The prime minister said that Barbados was once a major exporter of labour in the years, immediately following emancipation in 1838, and that once again, one of the dilemmas the region faced, was that countries, like Guyana and Suriname, despite having enormous potential for economic growth following the discovery of significant oil reserves, are short on people with the requisite skills to profit from it.

“Guyana is the size of England, Scotland and Wales combined, but while the UK has a population of 64 million, Guyana has 741,000 people. Suriname is bigger than the Netherlands but its population is 563,402.

“Ironically, they are the least populated countries in CARICOM, but they are expected to grow to unprecedented levels, shortly. Even with the best will in the world, we will have to work together, because if we don’t, nature abhors a vacuum and others will come in and fill it.”

Mottley, who will host regional leaders for their inter-sessional summit, next week, said that “we have to recognise that there is great strength in unity, and we need to build out a community greater than the sum total of us all.

“The precept, upon which the Revised Treaty of Chaguaramas was signed, says we will treat each other better than anyone else who does not belong to the grouping, the most favoured nation precept, so if we take that spirit, we must recognise we need to look at each other, before we look at anyone else.
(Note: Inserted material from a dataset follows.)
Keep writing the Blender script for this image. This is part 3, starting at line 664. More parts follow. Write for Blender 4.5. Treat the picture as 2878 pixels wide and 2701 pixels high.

“When the two Energy Ministers from Barbados and Trinidad signed an agreement to work together a year ago, it recognised Trinidad has a century of working with oil and natural gas, while Barbados does not,” she said, adding “it is better to work together than to have someone from far and away to work with us and benefit themselves, more than we do.”

But Prime Minister Mottley said that there’s nothing in the proposed legislation that would allow persons, who were deported from the island, the right to stay.

“So, in all that we are doing, a country still has the right to protect itself from those who were deported for any particularly serious purpose, and the country has the right to take protective action to protect its borders, this normally relates to national security, but also public health, on occasion,” she added.